The court acknowledged that, over time, a valid trademark may become the “victim of genericide,” giving as examples the marks “ASPIRIN,” “CELLOPHANE” and “THERMOS.” The court said that “[t]he question in any case alleging genericide is whether a trademark has taken the ‘fateful step’ along the path to genericness… The mere fact that the public sometimes uses a trademark as the name for a unique product does not immediately render the mark generic… Instead, a trademark only becomes generic when the ‘primary significance of the registered mark to the relevant public’ is as the name for a particular type of good or service irrespective of its source.”

The court said that it has often described the foregoing as the “who-are-you/what- are-you” test:

“If the relevant public primarily understands a mark as describing ‘who’ a particular good or service is, or where it comes from, then the mark is still valid. But if the relevant public primarily understands a mark as describing ‘what’ the particular good or service is, then the mark has become generic. In sum, we ask whether ‘the primary significance of the term in the minds of the consuming public is [now] the product [and not] the producer.’”

The court found that Elliott’s argument that “GOOGLE” had become generic had two fundamental flaws. First, the court said that “a claim of genericide or genericness must be made with regard to a particular type of good or service.” Here, the court said that Elliott’s flaw was claiming the word “google” was generic for “the act” of searching the Internet, not for any specific good or service.
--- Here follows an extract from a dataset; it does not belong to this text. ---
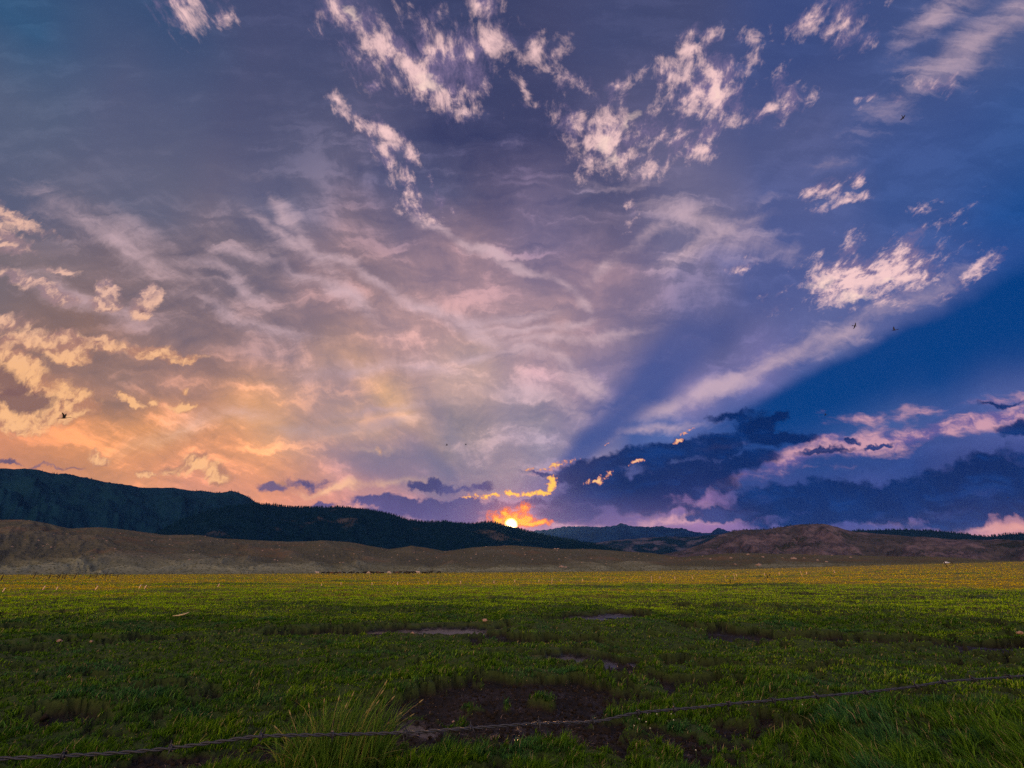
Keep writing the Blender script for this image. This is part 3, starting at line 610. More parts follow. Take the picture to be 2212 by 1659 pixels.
backf_r = ridge('mountain', [(1700,1200),(1780,1168),(1826,1149),(1856,1145.5),(1906,1145),(1956,1144),(2006,1146.5),(2056,1150),(2106,1156.5),(2136,1160),(2156,1158),(2181,1154),(2212,1153),(2600,1150),(3200,1150)], 5000, 6300, 40, m_forest, gul=0.06, gfreq=6, seed=14, rough_e=0.0006)
# ------------------------------------------------------------------ grass
def leafmat(name, fn, trans=0.35, rough=0.55):
    m, t, b, out = material(name)
    col = fn(t, attr(t, 'rnd'), attr(t, 'tip'), attr(t, 'dry'), X(t, t.new('ShaderNodeNewGeometry').outputs['Position']))
    t.put(b.inputs['Base Color'], col); b.inputs['Roughness'].default_value = rough; b.inputs['Specular IOR Level'].default_value = 0.12
    tr = t.new('ShaderNodeBsdfTranslucent'); t.put(tr.inputs[0], col)
    mx = t.new('ShaderNodeMixShader'); mx.inputs[0].default_value = trans
    t.l.new(b.outputs[0], mx.inputs[1]); t.l.new(tr.outputs[0], mx.inputs[2]); t.l.new(mx.outputs[0], out.inputs[0])
    return m
def gcolor(t, rnd, tip, dry, pos):
    n = t.noise(t.mapping(pos, sca=(0.55, 0.8, 1)), 1.0, 4, 0.6); n2 = t.noise(t.mapping(pos, sca=(0.05, 0.11, 1)), 1.0, 4, 0.6)
    g1 = t.mix(rnd, (0.009, 0.056, 0.003), (0.125, 0.265, 0.010)); g2 = t.mix(rnd, (0.008, 0.052, 0.018), (0.060, 0.205, 0.062))
    g = t.mix(t.ss(n, 0.50, 0.62)*0.85, g1, g2)
    mid = t.mix(rnd, (0.15, 0.36, 0.004), (0.44, 0.68, 0.008)); yl = t.mix(rnd, (0.52, 0.46, 0.005), (0.92, 0.66, 0.010))
    d = dry + (n2-0.5)*0.5 + (rnd-0.5)*0.22
    c = t.mix(t.ss(d, 0.10, 0.45), g, mid); c = t.mix(t.ss(d, 0.50, 0.95), c, yl)
    straw = t.ss(rnd, 0.945, 0.96)
    c = t.mix(straw*0.8, c, (0.36, 0.26, 0.14))
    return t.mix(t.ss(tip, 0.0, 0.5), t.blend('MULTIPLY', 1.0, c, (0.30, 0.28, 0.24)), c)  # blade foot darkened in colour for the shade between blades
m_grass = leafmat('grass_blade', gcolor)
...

Furthermore, the court said that requiring a claim of genericide to relate to a particular good or service was “necessary to maintain the viability of arbitrary marks as a protectable trademark category.” Defining an “arbitrary mark” as “an existing word that is used to identify the source of a good with which the word otherwise has no logical connection,” the court said that “[i]f there were no requirement that a claim of genericide relate to a particular type of good, then a mark like IVORY, which is ‘arbitrary as applied to soap,’ could be cancelled outright because it is ‘generic when used to describe a product made from the tusks of elephants.’”
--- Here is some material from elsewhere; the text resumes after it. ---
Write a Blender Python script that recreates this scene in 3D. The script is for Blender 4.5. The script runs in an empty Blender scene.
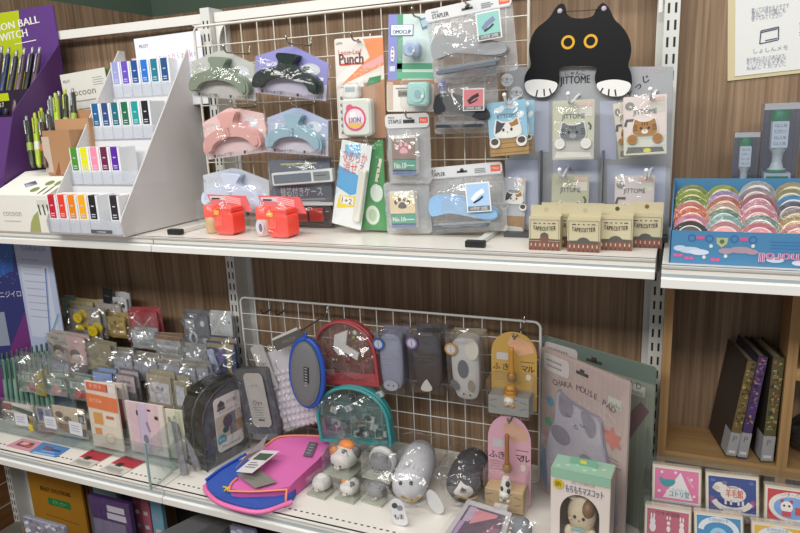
import bpy, math, random
from mathutils import Vector, Matrix, Euler
random.seed(7)
SC = bpy.context.scene
COL = SC.collection
PI = math.pi
# ------------------------------------------------------------------ camera
FPX, YAW, PITCH, ROLL = 656.487, -0.4056, -0.2292, -0.0412
CAM = Vector((0.9226, -1.1780, 0.7128))
_fwd = Vector((math.sin(YAW)*math.cos(PITCH), math.cos(YAW)*math.cos(PITCH), math.sin(PITCH)))
_r0 = Vector((math.cos(YAW), -math.sin(YAW), 0)); _u0 = _r0.cross(_fwd)
_rt = _r0*math.cos(ROLL) + _u0*math.sin(ROLL); _up = -_r0*math.sin(ROLL) + _u0*math.cos(ROLL)
cd = bpy.data.cameras.new('camera'); cam = bpy.data.objects.new('camera', cd); COL.objects.link(cam)
cd.sensor_width = 36; cd.lens = FPX/800*36; cd.clip_start = .02; cd.clip_end = 50
_m = Matrix((( _rt.x, _up.x, -_fwd.x, CAM.x), (_rt.y, _up.y, -_fwd.y, CAM.y), (_rt.z, _up.z, -_fwd.z, CAM.z), (0,0,0,1)))
cam.matrix_world = _m; SC.camera = cam
# ------------------------------------------------------------------ world, lights, exposure
w = bpy.data.worlds.new('world'); SC.world = w; w.use_nodes = True
w.node_tree.nodes['Background'].inputs[0].default_value = (.86, .93, 1, 1)
w.node_tree.nodes['Background'].inputs[1].default_value = .42
def area(name, loc, rot, sx, sy, power, colr=(1, .97, .92)):
    l = bpy.data.lights.new(name, 'AREA'); l.shape = 'RECTANGLE'; l.size = sx; l.size_y = sy; l.energy = power; l.color = colr
    o = bpy.data.objects.new(name, l); COL.objects.link(o); o.location = loc; o.rotation_euler = rot; return o
area('ceiling_lamp_light', (.1, -.62, 1.80), (math.radians(-4), 0, 0), 2.6, .16, 18)
area('ceiling_lamp_light', (.3, -2.0, 1.72), (math.radians(38), 0, 0), 3.2, .35, 52)
area('ceiling_lamp_light', (-.3, .62, 1.90), (0, 0, 0), 2.0, .16, 5)
SC.view_settings.view_transform = 'Standard'; SC.view_settings.look = 'None'
SC.view_settings.gamma = 1; SC.view_settings.use_curve_mapping = False
SC.view_settings.exposure = -0.06
SC.cycles.transparent_max_bounces = 32; SC.cycles.max_bounces = 8
SC.cycles.caustics_reflective = False; SC.cycles.caustics_refractive = False
SC.cycles.sample_clamp_indirect = 4
# ------------------------------------------------------------------ helpers
# sight lines of the photograph, used to read real positions off it (fixed numbers, whatever the camera does)
EYE = Vector((0.9226, -1.1780, 0.7128)); FS = 656.487
SY, SPI, SRO = -0.4056, -0.2292, -0.0412
SF = Vector((math.sin(SY)*math.cos(SPI), math.cos(SY)*math.cos(SPI), math.sin(SPI)))
_a = Vector((math.cos(SY), -math.sin(SY), 0)); _b = _a.cross(SF); SR = _a*math.cos(SRO)+_b*math.sin(SRO); SU = -_a*math.sin(SRO)+_b*math.cos(SRO)
def ray(px, py): return SF + SR*((px-400)/FS) - SU*((py-266.5)/FS)
def PY(px, py, Y): d = ray(px, py); return EYE + d*((Y-EYE.y)/d.y)
def PZ(px, py, Z): d = ray(px, py); return EYE + d*((Z-EYE.z)/d.z)
def PX(px, py, X): d = ray(px, py); return EYE + d*((X-EYE.x)/d.x)
def lin(c):
    c = c.lstrip('#'); v = [int(c[i:i+2], 16)/255 for i in (0, 2, 4)]
    return tuple(x/12.92 if x <= .04045 else ((x+.055)/1.055)**2.4 for x in v) + (1,)
_MC = {}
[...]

The court found that Elliott’s second flaw was the erroneous assumption that “verb use automatically constitutes generic use.” The court rejected Elliott’s argument that “a word can only be used in a trademark sense when it is used as an adjective,” stating that “[o]nce again, Elliott’s semantic argument contradicts fundamental principles underlying the protectability of trademarks.” The court explained:

“the district court aptly coined the terms ‘discriminate verb’ and ‘indiscriminate verb’ in order to evaluate Elliott’s proffered examples of verb use and determine whether they were also examples of generic use. Although novel, these terms properly frame the relevant inquiry as whether a speaker has a particular source in mind. We have already acknowledged that a customer might use the noun ‘coke’ in an indiscriminate sense, with no particular cola beverage in mind; or in a discriminate sense, with a Coca-Cola beverage in mind. In the same way, we now recognize that an internet user might use the verb ‘google’ in an indiscriminate sense, with no particular search engine in mind; or in a discriminate sense, with the Google search engine in mind.”
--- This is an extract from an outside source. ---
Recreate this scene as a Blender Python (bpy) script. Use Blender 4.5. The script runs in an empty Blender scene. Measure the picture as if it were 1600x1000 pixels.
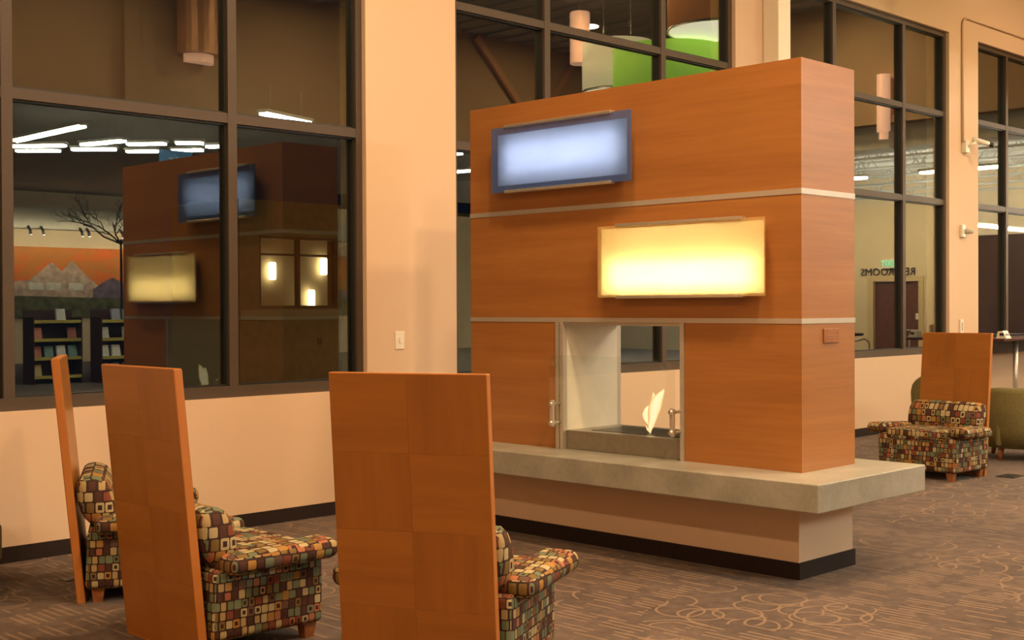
import bpy, math, random
from mathutils import Vector, Matrix
random.seed(7)
S = bpy.context.scene
COL = S.collection
R = math.radians

# ------------------------------------------------------------------ camera
# world: x runs along the window wall, +y points out through the windows, z up
CAM = Vector((0.0, -7.269, 1.47))
F_PX, YAW, PIT, ROLL = 1990.3, .7827, -.0105, -.0047
fw = Vector((math.cos(YAW)*math.cos(PIT), math.sin(YAW)*math.cos(PIT), math.sin(PIT)))
rt = Vector((math.sin(YAW), -math.cos(YAW), 0)); up = rt.cross(fw)
cr, sr = math.cos(ROLL), math.sin(ROLL)
rt2, up2 = cr*rt + sr*up, -sr*rt + cr*up
cd = bpy.data.cameras.new('camera'); cam = bpy.data.objects.new('camera', cd); COL.objects.link(cam)
cam.matrix_world = Matrix(((rt2.x, up2.x, -fw.x, CAM.x), (rt2.y, up2.y, -fw.y, CAM.y), (rt2.z, up2.z, -fw.z, CAM.z), (0, 0, 0, 1)))
cd.sensor_width = 36; cd.lens = F_PX/1600*36; cd.clip_end = 300
S.camera = cam

# ------------------------------------------------------------------ world, lights, exposure
S.view_settings.view_transform = 'Standard'; S.view_settings.look = 'None'
S.view_settings.gamma = 1; S.view_settings.use_curve_mapping = False
S.view_settings.exposure = -0.2
w = bpy.data.worlds.new('night'); S.world = w; w.use_nodes = True
w.node_tree.nodes['Background'].inputs[0].default_value = (.010, .012, .018, 1)
w.node_tree.nodes['Background'].inputs[1].default_value = .5

WARM = (1.0, .66, .36)
def area(name, loc, power, size, color, rot=(0, 0, 0), sy=None):
    l = bpy.data.lights.new(name, 'AREA'); l.energy = power; l.color = color
    if sy: l.shape = 'RECTANGLE'; l.size = size; l.size_y = sy
    else: l.shape = 'DISK'; l.size = size
    o = bpy.data.objects.new(name, l); COL.objects.link(o); o.location = loc; o.rotation_euler = rot
    return o
ROOM_TOP = 6.35
DOWNLIGHTS = [(4.4, -3.2, 200), (4.3, -5.6, 260), (6.6, -4.3, 170), (8.0, -7.2, 90), (2.7, -8.0, 230), (-2.6, -5.4, 270), (-2.8, -8.0, 180), (11.2, -4.4, 170), (11.6, -7.2, 110), (14.2, -5.0, 210), (16.8, -3.0, 160), (16.4, -7.0, 130)]
for (x, y, p) in DOWNLIGHTS:
    area('downlight_lamp', (x, y, ROOM_TOP-.10), p, .40, WARM)
# track spots washing the mural on the far back wall
area('mural_wash_lamp', (16.5, -25.0, 3.5), 200, 6.0, (1, .80, .55), (R(-55), 0, 0), .2)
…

The court next addressed Elliott’s argument that, given the “sheer quantity of evidence” Elliott produced to support the genericide claim, the district court “impermissibly weighed the evidence” when it granted summary judgment in favor of Google. Here, the court found that the district court did not err because “Elliott’s admissible evidence is largely inapposite to the relevant inquiry under the primary significance test because Elliott ignores the fact that a claim of genericide must relate to a particular type of good or service.”